>> BEGIN Stored data
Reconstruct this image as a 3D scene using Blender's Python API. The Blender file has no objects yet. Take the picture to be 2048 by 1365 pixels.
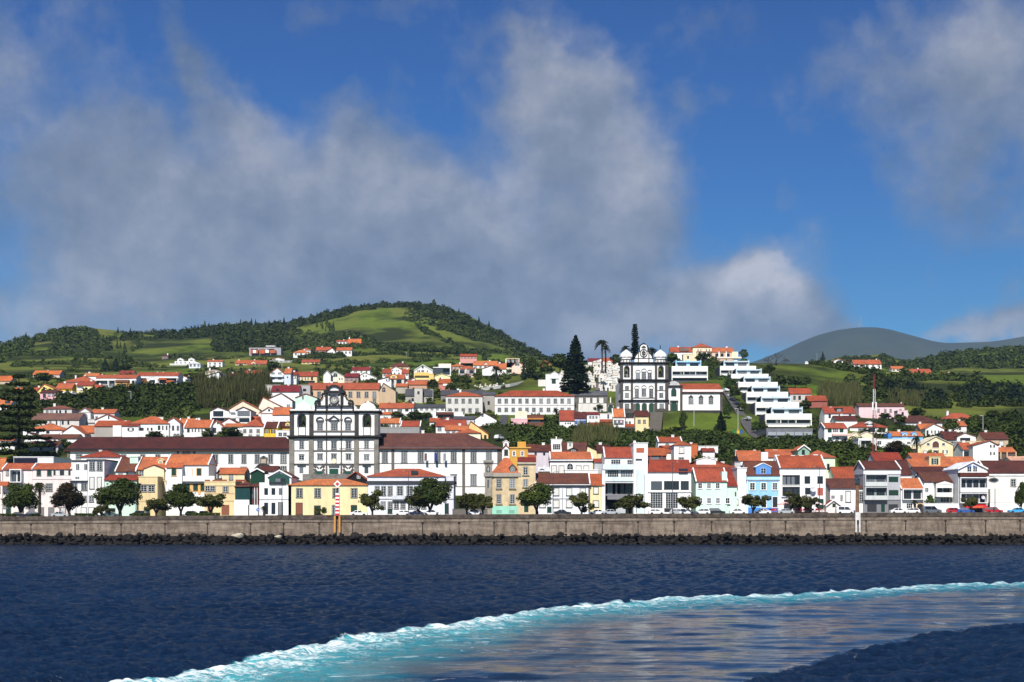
import bpy, math, random
import numpy as np
from mathutils import Vector, Matrix
SC = bpy.context.scene
COL = SC.collection
RND = random.Random(7)
F, CX, HY, EYE = 2813.0, 1024.0, 1024.0, 8.0     # photo scale used to turn measurements into metres
R = math.radians
# ------------------------------------------------------------------ materials
MATS = {}
def lin(c):
 return tuple(((v/255)/12.92 if v/255 <= .04045 else ((v/255+.055)/1.055)**2.4) for v in c)
def nodes(name):
 m = bpy.data.materials.new(name); m.use_nodes = True
 nt = m.node_tree; b = nt.nodes['Principled BSDF']
 return m, nt, b
def N(nt, t, **kw):
 n = nt.nodes.new(t)
 for k, v in kw.items():
  if k.startswith('i_'):
   n.inputs[int(k[2:]) if k[2:].isdigit() else k[2:].replace('_', ' ')].default_value = v
  else: setattr(n, k, v)
 return n
def L(nt, a, b): nt.links.new(a, b)
def mathn(nt, op, a, b=None, c=None, clamp=False):
 n = nt.nodes.new('ShaderNodeMath'); n.operation = op; n.use_clamp = clamp
 for i, v in enumerate((a, b, c)):
  if v is None: continue
  if isinstance(v, (int, float)): n.inputs[i].default_value = v
  else: nt.links.new(v, n.inputs[i])
 return n.outputs[0]
def mix(nt, f, a, b, mode='MIX'):
 n = nt.nodes.new('ShaderNodeMix'); n.data_type = 'RGBA'; n.blend_type = mode; n.clamp_factor = True
 for s, v in ((n.inputs[0], f), (n.inputs[6], a), (n.inputs[7], b)):
  if isinstance(v, (int, float)): s.default_value = v
  elif isinstance(v, tuple): s.default_value = (v[0], v[1], v[2], 1)
  else: nt.links.new(v, s)
 return n.outputs[2]
def ramp(nt, f, pts):
 n = nt.nodes.new('ShaderNodeValToRGB'); e = n.color_ramp.elements
 while len(e) < len(pts): e.new(.5)
 for q, (p, c) in zip(e, pts):
  q.position = p; q.color = (c[0], c[1], c[2], 1) if isinstance(c, tuple) else (c, c, c, 1)
 nt.links.new(f, n.inputs[0]); return n.outputs[0]
def noise(nt, vec, scale, detail=4, rough=.55, dist=0):
 n = N(nt, 'ShaderNodeTexNoise'); n.inputs['Scale'].default_value = scale; n.inputs['Detail'].default_value = detail
 n.inputs['Roughness'].default_value = rough; n.inputs['Distortion'].default_value = dist
 if vec is not None: nt.links.new(vec, n.inputs['Vector'])
 return n.outputs['Fac']
def scaled(nt, vec, s):
 n = nt.nodes.new('ShaderNodeVectorMath'); n.operation = 'MULTIPLY'; nt.links.new(vec, n.inputs[0]); n.inputs[1].default_value = s
 return n.outputs[0]
def geopos(nt): return N(nt, 'ShaderNodeNewGeometry').outputs['Position']
def plaster(c, stain=.24):
 key = ('pl', c, stain)
 if key in MATS: return MATS[key]
 m, nt, b = nodes('plaster'); c = tuple(c)
 p = geopos(nt)
 st = noise(nt, scaled(nt, p, (1.1, 1.1, .22)), 1.0, 5, .6)
 bl = noise(nt, p, .35, 4)
 f = ramp(nt, st, [(.42, 0.0), (.75, 1.0)])
 dark = tuple(v*.62 for v in c)
 c1 = mix(nt, mathn(nt, 'MULTIPLY', f, stain*2.2), c, dark)
 c2 = mix(nt, mathn(nt, 'MULTIPLY', ramp(nt, bl, [(.4, 0.0), (.7, 1.0)]), stain), c1, tuple(v*.8 for v in c))
 L(nt, c2, b.inputs['Base Color']); b.inputs['Roughness'].default_value = .85
 b.inputs['Specular IOR Level'].default_value = .2
 MATS[key] = m; return m
def flat(c, rough=.6, name='paint', spec=.3, metal=0):
 key = ('fl', c, rough, name, metal)
 if key in MATS: return MATS[key]
 m, nt, b = nodes(name)
 p = geopos(nt)
 f = noise(nt, p, 1.7, 4)
 L(nt, mix(nt, mathn(nt, 'MULTIPLY', ramp(nt, f, [(.35, 0.0), (.75, 1.0)]), .35), tuple(c), tuple(v*.72 for v in c)), b.inputs['Base Color'])
 b.inputs['Roughness'].default_value = rough; b.inputs['Specular IOR Level'].default_value = spec
 b.inputs['Metallic'].default_value = metal
 MATS[key] = m; return m
def tiles(c, name='clay_tiles'):
 key = ('ti', c)
 if key in MATS: return MATS[key]
 m, nt, b = nodes(name)
 tc = N(nt, 'ShaderNodeTexCoord'); p = tc.outputs['Object']
 oi = N(nt, 'ShaderNodeObjectInfo').outputs['Random']
 fine = noise(nt, scaled(nt, geopos(nt), (1.6, .8, .8)), 1.6, 5, .7)
 big = noise(nt, geopos(nt), .3, 3)
 c1 = mix(nt, ramp(nt, fine, [(.3, 0.0), (.7, 1.0)]), tuple(v*.55 for v in c), tuple(min(1, v*1.35) for v in c))
 c2 = mix(nt, mathn(nt, 'MULTIPLY', ramp(nt, big, [(.42, 0.0), (.66, 1.0)]), .65), c1, (c[0]*.52, c[1]*.62, c[2]*.85))
 hsv = N(nt, 'ShaderNodeHueSaturation'); L(nt, c2, hsv.inputs['Color'])
 L(nt, mathn(nt, 'MULTIPLY_ADD', oi, .48, .68), hsv.inputs['Value'])
 L(nt, mathn(nt, 'MULTIPLY_ADD', oi, .022, .488), hsv.inputs['Hue'])
 L(nt, hsv.outputs[0], b.inputs['Base Color'])
 w = N(nt, 'ShaderNodeTexWave'); w.bands_direction = 'X'; w.inputs['Scale'].default_value = 1.2; L(nt, p, w.inputs['Vector'])
 bp = N(nt, 'ShaderNodeBump'); bp.inputs['Strength'].default_value = .35; bp.inputs['Distance'].default_value = .08
 L(nt, w.outputs['Fac'], bp.inputs['Height']); L(nt, bp.outputs[0], b.inputs['Normal'])
 b.inputs['Roughness'].default_value = .85; b.inputs['Specular IOR Level'].default_value = .15
 MATS[key] = m; return m
def glassm(c=(.015, .02, .026)):
 key = ('gl', c)
 if key in MATS: return MATS[key]
 m, nt, b = nodes('window_glass')
 oi = N(nt, 'ShaderNodeObjectInfo').outputs['Random']
 f = ramp(nt, oi, [(.62, 0.0), (.95, 1.0)])
 L(nt, mix(nt, f, c, (c[0]*3+.1, c[1]*3+.1, c[2]*3+.1)), b.inputs['Base Color'])
 b.inputs['Roughness'].default_value = .08; b.inputs['Specular IOR Level'].default_value = .5
 MATS[key] = m; return m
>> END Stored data
Set problem. Extract from the data every line where "scene" shows up.

Solved problem.
Reconstruct this image as a 3D scene using Blender's Python API. The Blender file has no objects yet. Take the picture to be 2048 by 1365 pixels.
SC = bpy.context.scene